TIME LIMITS: Citizens Advice Bureaux and Legal Action Group join attack on government plan
The Children's Legal Centre (CLC) has won a grant from the Home Office to develop a service for voluntary sector organisations that work with refugee and asylum-seeking children in the east of England.
The CLC, based at the University of Essex, has been granted 254,000 to develop a Web site and training.
The award was made after the CLC produced research showing nearly half of refugee and asylum-seeking children throughout the eastern region have no access to education and other statutory services.
Features of the site will include sample letters and links to legal services.
In some cases relating to education, healthcare and housing, referrals to lawyers can be made, or the CLC will take on the case itself.
It may also have links to participating lawyers who would offer ongoing legal advice via e-mail.
CLC deputy director Yvonne Spencer said: 'It's about empowering the voluntary and statutory sector, and helping them to be more proactive.'
If the site is successful, it may be rolled out to offer a national service, she added.
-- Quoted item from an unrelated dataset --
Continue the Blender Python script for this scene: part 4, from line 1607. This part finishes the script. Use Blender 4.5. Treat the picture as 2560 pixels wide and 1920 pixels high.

Meanwhile, the National Association of Citizens' Advice Bureaux and Legal Action Group have added their voices to the opposition to government plans to restrict asylum seekers' initial legal advice to five hours.
The association said the Department for Constitutional Affairs proposal would adversely affect the outcome of cases, thus breaching the European Convention on Human Rights.
Director David Harker said that while the rising cost of the work is a serious matter, unnecessary spending could be reduced by tackling the 'endemic problems of poor-quality Home Office decision making, inefficiency and delays'.
In its response, the Legal Action Group complained that the proposal effectively to cap fees for immigration and asylum legal aid work would lead to a deterioration in the quality of work undertaken because such work is not predictable.
Group director Alison Hannah said: 'To demoralise professionals like this will drive them out of their jobs.'
Several other groups, including the Law Society, have already come out strongly against the plan (see [2003] Gazette, 29 August, 4).